O que começou como uma denúncia anônima de compra de votos acabou desvendando um possível esquema milionário de corrupção envolvendo recursos da COP30, evento climático internacional que será sediado em Belém, em novembro de 2025. A Polícia Federal prendeu em flagrante o policial militar Francisco Galhardo, no dia 4 de outubro de 2024, com R$ 5 milhões em espécie, e agora investiga fraudes em licitações que totalizam quase R$ 300 milhões.

Galhardo foi detido na agência do Banco do Brasil de Castanhal (PA), ao entregar R$ 380 mil a Geremias Hungria, funcionário de uma fazenda do deputado federal Antônio Doido (MDB-PA). O caso, ocorrido dois dias antes das eleições municipais, inicialmente foi enquadrado como crime eleitoral. No entanto, o celular apreendido com o PM revelou indícios de um esquema muito mais amplo.
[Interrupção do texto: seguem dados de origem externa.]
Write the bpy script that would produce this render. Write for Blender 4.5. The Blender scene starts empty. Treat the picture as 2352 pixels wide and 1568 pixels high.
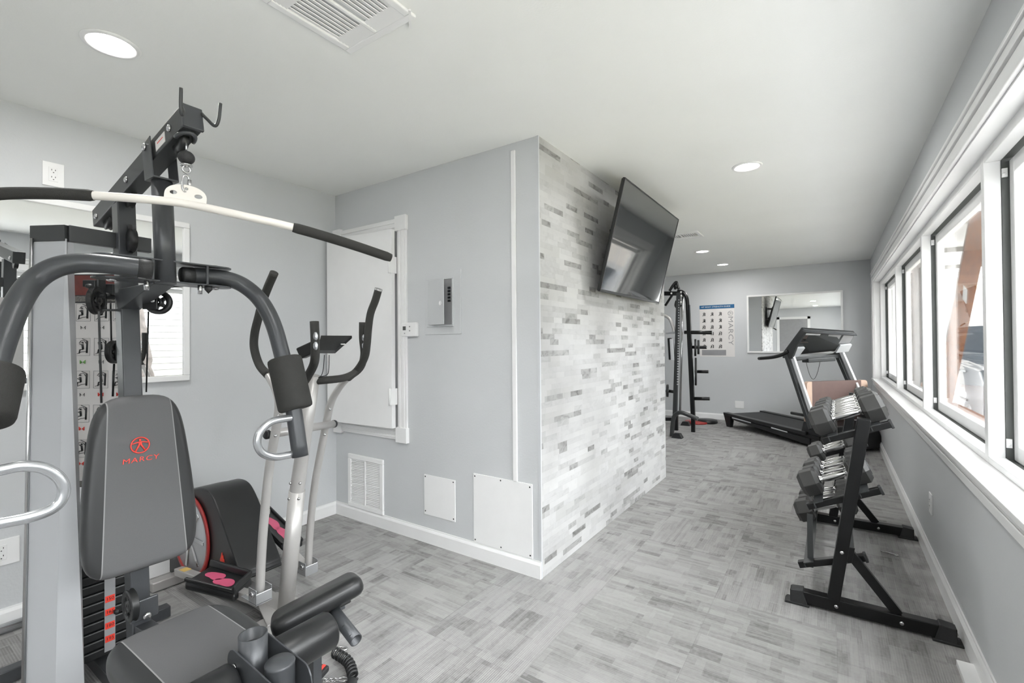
import bpy, bmesh, math, random
from math import pi, sin, cos, radians
from mathutils import Vector, Matrix
random.seed(7)
scene = bpy.context.scene
col = scene.collection
V = Vector

# ------------------------------------------------------------------ camera, world, exposure
W_, H_ = 2352.0, 1568.0
FPX, YAW, PITCH, ROLL, CAMH, CYO = 1078.07, 0.599, 0.0092, -0.0077, 1.2744, -7.13
Fv = V((-sin(YAW)*cos(PITCH), cos(YAW)*cos(PITCH), sin(PITCH)))
R0 = V((cos(YAW), sin(YAW), 0)); U0 = R0.cross(Fv)
Rv = cos(ROLL)*R0 + sin(ROLL)*U0
Uv = -sin(ROLL)*R0 + cos(ROLL)*U0
CAM = V((0, 0, CAMH))
cd = bpy.data.cameras.new('camera'); co = bpy.data.objects.new('camera', cd); col.objects.link(co)
cd.sensor_width = 36; cd.sensor_fit = 'HORIZONTAL'; cd.lens = FPX/W_*36; cd.shift_y = CYO/W_
cd.clip_start = 0.02; cd.clip_end = 200
m = Matrix((Rv, Uv, -Fv)).transposed().to_4x4(); m.translation = CAM
co.matrix_world = m
scene.camera = co
scene.view_settings.view_transform = 'Standard'
scene.view_settings.look = 'None'
scene.view_settings.exposure = 0.72
scene.view_settings.gamma = 1.0
scene.view_settings.use_curve_mapping = False

WORLD_STRENGTH = 10.5
w = bpy.data.worlds.new('overcast_sky'); scene.world = w; w.use_nodes = True
nt = w.node_tree; bg = nt.nodes['Background']
tc = nt.nodes.new('ShaderNodeTexCoord'); sp = nt.nodes.new('ShaderNodeSeparateXYZ'); cr_ = nt.nodes.new('ShaderNodeValToRGB')
nt.links.new(tc.outputs['Generated'], sp.inputs[0]); nt.links.new(sp.outputs[2], cr_.inputs[0])
cr_.color_ramp.elements[0].position = 0.0; cr_.color_ramp.elements[0].color = (1, 1, 1, 1)
cr_.color_ramp.elements[1].position = 0.9; cr_.color_ramp.elements[1].color = (0.95, 0.97, 1.0, 1)
nt.links.new(cr_.outputs[0], bg.inputs[0]); bg.inputs[1].default_value = WORLD_STRENGTH

LAMP_W = 6.0      # power of each recessed lamp
EMIT = 9.0         # its glowing lens

# ------------------------------------------------------------------ turning a pixel of the photo into a point of the room
def ray(px, py):
    return Fv + Rv*((px-W_/2)/FPX) + Uv*((H_/2+CYO-py)/FPX)
def AX(px, py, x): d = ray(px, py); return CAM + d*(x/d.x)
def AY(px, py, y): d = ray(px, py); return CAM + d*(y/d.y)
def AZ(px, py, z): d = ray(px, py); return CAM + d*((z-CAMH)/d.z)
def AT(px, py, t): return CAM + ray(px, py)*t
def AP(px, py, p0, n): d = ray(px, py); return CAM + d*((p0-CAM).dot(n)/d.dot(n))

# ------------------------------------------------------------------ materials
def lin(c):
    def f(v): v /= 255.0; return v/12.92 if v <= 0.04045 else ((v+0.055)/1.055)**2.4
    return (f(c[0]), f(c[1]), f(c[2]), 1)
class NM:
    def __init__(s, name):
        s.m = bpy.data.materials.new(name); s.m.use_nodes = True; s.t = s.m.node_tree
        s.p = s.t.nodes['Principled BSDF']; s.out = s.t.nodes['Material Output']
    def n(s, kind, **kw):
        nd = s.t.nodes.new('ShaderNode'+kind)
        for k, v in kw.items():
            if k.startswith('i_'):
                nd.inputs[k[2:].replace('_', ' ')].default_value = v
            else: setattr(nd, k, v)
        return nd
    def l(s, a, b): s.t.links.new(a, b)
    def obj(s): return s.n('TexCoord').outputs['Object']
    def math(s, op, a, b=None, c=None):
        nd = s.n('Math', operation=op)
        for i, x in enumerate((a, b, c)):
            if x is None: continue
            if isinstance(x, (int, float)): nd.inputs[i].default_value = x
            else: s.l(x, nd.inputs[i])
        return nd.outputs[0]
    def ramp(s, fac, stops, interp='LINEAR'):
        r = s.n('ValToRGB'); r.color_ramp.interpolation = interp
        e = r.color_ramp.elements
        while len(e) < len(stops): e.new(0.5)
        for k, (p, c) in enumerate(stops):
            e[k].position = p; e[k].color = c if len(c) == 4 else (*c, 1)
        s.l(fac, r.inputs[0]); return r.outputs[0]
    def mix(s, fac, a, b, mode='MIX'):
        nd = s.n('Mix', data_type='RGBA', blend_type=mode)
        for i, x in ((0, fac), (6, a), (7, b)):
            if isinstance(x, (int, float)): nd.inputs[i].default_value = x
            elif isinstance(x, (tuple, list)): nd.inputs[i].default_value = x
            else: s.l(x, nd.inputs[i])
        return nd.outputs[2]
def simple(name, rgb, rough=0.5, metal=0.0, var=0.06, scale=12, bump=0.0, bscale=200, spec=None, coat=0):
    a = NM(name); c = lin(rgb)
    nz = a.n('TexNoise', i_Scale=scale, i_Detail=3.0); a.l(a.obj(), nz.inputs['Vector'])
    d = tuple(x*(1-var) for x in c[:3])+(1,); h = tuple(min(1, x*(1+var)) for x in c[:3])+(1,)
    a.l(a.ramp(nz.outputs[0], [(0.3, d), (0.7, h)]), a.p.inputs['Base Color'])
    a.p.inputs['Roughness'].default_value = rough; a.p.inputs['Metallic'].default_value = metal
    if spec is not None: a.p.inputs['Specular IOR Level'].default_value = spec
    if coat: a.p.inputs['Coat Weight'].default_value = coat
    if bump:
        b = a.n('TexNoise', i_Scale=bscale, i_Detail=2.0); a.l(a.obj(), b.inputs['Vector'])
        bp = a.n('Bump'); bp.inputs['Strength'].default_value = bump; bp.inputs['Distance'].default_value = 0.002
        a.l(b.outputs[0], bp.inputs['Height']); a.l(bp.outputs[0], a.p.inputs['Normal'])
    return a.m
M_wall = simple('blue_grey_wall_paint', (205, 207, 209), 0.55, var=0.015, scale=1.5, bump=0.25, bscale=90)
M_ceil = simple('white_ceiling_paint', (244, 245, 243), 0.8, var=0.01, scale=2, bump=0.2, bscale=120)
M_trim = simple('white_gloss_trim', (238, 238, 238), 0.35, var=0.01)
M_white = simple('white_plastic', (240, 240, 240), 0.4, var=0.01)
M_cream = simple('cream_card', (226, 216, 200), 0.7, var=0.02)
M_lite = simple('light_grey_plastic', (205, 207, 210), 0.45, var=0.02)
M_dgrey = simple('charcoal_powder_coat', (68, 70, 73), 0.33, 0.15, var=0.04, bump=0.12, bscale=500)
M_dgrey2 = simple('dark_charcoal_frame', (56, 58, 59), 0.4, 0.1, var=0.04)
M_black = simple('black_plastic', (30, 31, 32), 0.38, var=0.08)
M_blackm = simple('black_frame_paint', (17, 18, 19), 0.3, 0.2, var=0.1)
M_rubber = simple('black_rubber', (42, 43, 44), 0.6, var=0.1, bump=0.3, bscale=300)
M_foam = simple('black_foam', (46, 46, 44), 0.75, var=0.05, bump=0.6, bscale=700)
M_vinyl = simple('black_vinyl', (32, 33, 34), 0.36, var=0.05, bump=0.1, bscale=400)
M_hex = simple('grey_hex_rubber', (52, 52, 51), 0.5, var=0.08, bump=0.2, bscale=300)
M_chrome = simple('chrome', (200, 200, 201), 0.2, 1.0, var=0.03)
M_steel = simple('brushed_silver_tube', (196, 198, 201), 0.24, 0.75, var=0.02)
M_silver = simple('silver_painted_steel', (182, 180, 178), 0.33, 0.3, var=0.02)
M_bar = simple('ivory_enamel', (232, 228, 222), 0.3, var=0.01)
M_shroud = simple('silver_grey_sheet_metal', (176, 178, 181), 0.4, 0.0, var=0.02, scale=3)
M_red = simple('red_print', (232, 78, 68), 0.5, var=0.03)
M_redl = simple('red_label', (238, 66, 48), 0.5, var=0.03)
M_redd = simple('red_plastic', (160, 48, 46), 0.35, var=0.05)
M_pink = simple('pink_grip', (205, 88, 122), 0.45, var=0.06)
M_yel = simple('yellow_caution_label', (226, 192, 110), 0.5, var=0.1)
M_green = simple('green_print', (120, 176, 96), 0.6, var=0.1)
M_ink = simple('black_ink', (30, 32, 36), 0.6, var=0.05)
M_inkg = simple('grey_ink', (150, 150, 152), 0.6, var=0.05)
M_paper = simple('glossy_paper', (226, 223, 221), 0.4, var=0.02, scale=4)
M_blue = simple('blue_print', (14, 92, 140), 0.5, var=0.06)
M_maroon = simple('dark_red_photo_print', (108, 42, 34), 0.45, var=0.25, scale=25)
M_carpetprint = simple('grey_speckled_print', (110, 108, 104), 0.6, var=0.5, scale=160)
M_brown = simple('brown_upholstery', (116, 94, 88), 0.6, var=0.05)
M_tan = simple('tan_upholstery', (214, 186, 166), 0.55, var=0.04)
M_darkgap = simple('dark_rubber_gasket', (84, 87, 85), 0.5, var=0.05)
M_wood = None
def wood():
    a = NM('orange_brown_timber')
    mp = a.n('Mapping'); mp.inputs['Scale'].default_value = (9, 9, 1.2); a.l(a.obj(), mp.inputs[0])
    nz = a.n('TexNoise', i_Scale=3.0, i_Detail=6.0, i_Distortion=1.2); a.l(mp.outputs[0], nz.inputs['Vector'])
    a.l(a.ramp(nz.outputs[0], [(0.3, lin((78, 44, 26))), (0.55, lin((112, 70, 42))), (0.8, lin((132, 92, 62)))]), a.p.inputs['Base Color'])
    a.p.inputs['Roughness'].default_value = 0.6
    return a.m
M_wood = wood()
M_siding = simple('white_siding_boards', (146, 147, 147), 0.6, var=0.02)
M_soffit = simple('white_soffit_board', (190, 186, 183), 0.7, var=0.02)
M_beige = simple('beige_panel_wall', (138, 133, 127), 0.7, var=0.03, scale=3)
M_concrete = simple('pale_concrete', (205, 202, 196), 0.9, var=0.05, scale=8)
M_bark = simple('grey_tree_bark', (84, 78, 74), 0.9, var=0.35, scale=18, bump=0.8, bscale=40)
M_car = simple('blue_grey_car_paint', (66, 74, 82), 0.25, 0.4, var=0.02, coat=0.6)
M_cargl = simple('dark_car_glass', (40, 46, 52), 0.08, var=0.02)
M_leaf = simple('dry_grass', (120, 112, 66), 0.9, var=0.3, scale=30)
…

RASTRO DO DINHEIRO: R$ 48,8 MILHÕES EM SAQUES
Segundo o Conselho de Controle de Atividades Financeiras (Coaf), entre 2023 e 2024, Galhardo realizou saques que somam R$ 48,8 milhões, todos originados de duas construtoras:
- J.A Construcons (cuja sócia é Andréa Dantas, esposa de Antônio Doido);
- JAC Engenharia, registrada em nome de Geremias Hungria.
Ambas as empresas integram um consórcio que venceu duas licitações ligadas à COP30 — uma de R$ 142 milhões e outra de R$ 123 milhões, totalizando quase R$ 300 milhões. Os indícios mais fortes de corrupção recaem sobre o primeiro contrato, segundo a Procuradoria-Geral da República (PGR).
MENSAGENS COMPROMETEDORAS E O ELO COM A SECRETARIA
No celular de Galhardo, os investigadores encontraram trocas de mensagens com o secretário de Obras Públicas do Pará, Ruy Cabral, levantando suspeitas sobre o processo licitatório da COP30.
Logo após o consórcio vencer a licitação de R$ 142 milhões, Galhardo tenta contato com Ruy:
- O secretário envia: “Vem”;
- Galhardo responde com mensagens que depois foram apagadas;
- Em seguida, envia uma nova mensagem avisando que está em frente à Secretaria;
- Ruy responde: “Fui chamado para reunião com o deputado Chicão. Retorno em 15 minutos”;
- Mais tarde, Ruy manda: “Entra. Vem. Na minha porta atrás”.

Em um áudio posterior, Galhardo afirma: “Meu chefe, eu deixei com a Andreia”, referindo-se à esposa do deputado.
INVESTIGAÇÃO NO STF E ORGANIZAÇÃO CRIMINOSA
Com base no material, a PGR solicitou ao Supremo Tribunal Federal (STF) a abertura de inquérito contra:
- Antônio Doido (deputado federal);
- Andréa Dantas (esposa e sócia);
- Francisco Galhardo (PM);
- Ruy Cabral (secretário de obras).
A Procuradoria afirma que os quatro integram uma organização criminosa com foco em desviar verbas públicas e fraudar licitações, principalmente no Pará. Além disso, foram detectadas evidências de crimes eleitorais e violação ao sistema financeiro nacional.
CONTRATO CANCELADO, MAS TARDE DEMAIS?
Em janeiro de 2025, quatro meses após os saques e conversas virem à tona, o governo do Pará, comandado por Helder Barbalho (MDB), cancelou o contrato de R$ 142 milhões com o consórcio ligado a Antônio Doido.
Segundo a PGR, o rompimento ocorreu “possivelmente em razão das denúncias que questionavam a lisura do procedimento licitatório, bem como da prisão de Geremias Hungria”.
COP30 SOB AMEAÇA DE ESCÂNDALO
O caso está sob relatoria do ministro Flávio Dino, no STF, e o desfecho da investigação poderá manchar mais uma vez a imagem do Brasil em eventos internacionais, como já ocorreu na Copa do Mundo de 2014 e nos Jogos Olímpicos de 2016, ambos alvos de escândalos de corrupção.
A COP30, que seria a primeira conferência do clima realizada na Floresta Amazônica, agora corre o risco de se tornar símbolo de mais um ciclo de promessas sustentáveis encobertas por esquemas ilícitos.